Dataset content.
****************************************

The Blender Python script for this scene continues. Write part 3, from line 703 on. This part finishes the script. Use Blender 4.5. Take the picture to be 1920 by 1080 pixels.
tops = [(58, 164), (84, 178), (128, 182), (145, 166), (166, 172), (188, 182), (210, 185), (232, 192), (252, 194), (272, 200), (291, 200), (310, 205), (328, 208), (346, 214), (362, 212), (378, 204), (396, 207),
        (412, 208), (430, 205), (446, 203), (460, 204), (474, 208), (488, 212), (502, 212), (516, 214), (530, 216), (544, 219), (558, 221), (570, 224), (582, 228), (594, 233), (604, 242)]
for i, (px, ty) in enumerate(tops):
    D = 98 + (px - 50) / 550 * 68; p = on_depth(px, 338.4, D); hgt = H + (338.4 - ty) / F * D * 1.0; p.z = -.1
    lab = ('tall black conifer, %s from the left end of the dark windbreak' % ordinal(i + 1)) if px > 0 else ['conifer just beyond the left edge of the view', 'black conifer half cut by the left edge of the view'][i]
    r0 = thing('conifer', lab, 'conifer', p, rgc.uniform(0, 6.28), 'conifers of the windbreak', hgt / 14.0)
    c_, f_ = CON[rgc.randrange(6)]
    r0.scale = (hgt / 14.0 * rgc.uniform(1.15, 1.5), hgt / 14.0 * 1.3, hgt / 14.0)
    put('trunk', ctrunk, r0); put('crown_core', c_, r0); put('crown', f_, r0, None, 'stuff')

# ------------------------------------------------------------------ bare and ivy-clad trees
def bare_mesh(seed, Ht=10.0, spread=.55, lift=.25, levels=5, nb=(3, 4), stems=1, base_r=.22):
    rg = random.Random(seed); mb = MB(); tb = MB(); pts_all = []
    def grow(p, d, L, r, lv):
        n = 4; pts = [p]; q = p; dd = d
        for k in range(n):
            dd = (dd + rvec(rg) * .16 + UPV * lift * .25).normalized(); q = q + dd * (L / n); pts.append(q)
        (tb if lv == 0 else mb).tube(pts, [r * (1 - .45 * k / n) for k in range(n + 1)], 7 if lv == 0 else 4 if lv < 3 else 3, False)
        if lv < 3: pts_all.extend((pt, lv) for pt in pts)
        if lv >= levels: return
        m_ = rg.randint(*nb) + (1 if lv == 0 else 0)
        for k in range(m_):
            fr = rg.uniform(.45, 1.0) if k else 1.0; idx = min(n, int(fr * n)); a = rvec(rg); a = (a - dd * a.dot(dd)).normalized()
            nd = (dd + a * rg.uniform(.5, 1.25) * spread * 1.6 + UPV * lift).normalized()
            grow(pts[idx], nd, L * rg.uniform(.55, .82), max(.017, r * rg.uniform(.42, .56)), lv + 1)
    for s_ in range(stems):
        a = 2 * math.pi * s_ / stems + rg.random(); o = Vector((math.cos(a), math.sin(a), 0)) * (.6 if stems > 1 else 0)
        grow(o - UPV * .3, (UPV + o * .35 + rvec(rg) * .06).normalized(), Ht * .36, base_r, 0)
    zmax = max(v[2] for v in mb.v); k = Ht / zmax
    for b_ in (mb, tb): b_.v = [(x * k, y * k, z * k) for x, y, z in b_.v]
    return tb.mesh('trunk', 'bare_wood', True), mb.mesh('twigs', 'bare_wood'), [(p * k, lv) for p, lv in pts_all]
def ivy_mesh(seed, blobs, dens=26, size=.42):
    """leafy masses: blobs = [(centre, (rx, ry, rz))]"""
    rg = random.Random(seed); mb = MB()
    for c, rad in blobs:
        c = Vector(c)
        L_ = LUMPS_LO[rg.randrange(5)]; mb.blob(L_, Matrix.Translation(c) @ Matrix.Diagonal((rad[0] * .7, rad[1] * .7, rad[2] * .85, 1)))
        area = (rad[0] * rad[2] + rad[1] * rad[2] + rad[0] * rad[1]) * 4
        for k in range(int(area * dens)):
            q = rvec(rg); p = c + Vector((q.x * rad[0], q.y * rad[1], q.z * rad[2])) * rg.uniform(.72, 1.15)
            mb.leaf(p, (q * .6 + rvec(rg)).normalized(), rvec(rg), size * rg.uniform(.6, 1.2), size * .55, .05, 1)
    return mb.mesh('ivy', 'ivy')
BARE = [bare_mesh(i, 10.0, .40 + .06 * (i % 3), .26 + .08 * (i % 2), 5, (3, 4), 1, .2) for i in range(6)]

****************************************

Set problem.
List each line holding the string "from".

Reply to the task.
The Blender Python script for this scene continues. Write part 3, from line 703 on. This part finishes the script. Use Blender 4.5. Take the picture to be 1920 by 1080 pixels.
    lab = ('tall black conifer, %s from the left end of the dark windbreak' % ordinal(i + 1)) if px > 0 else ['conifer just beyond the left edge of the view', 'black conifer half cut by the left edge of the view'][i]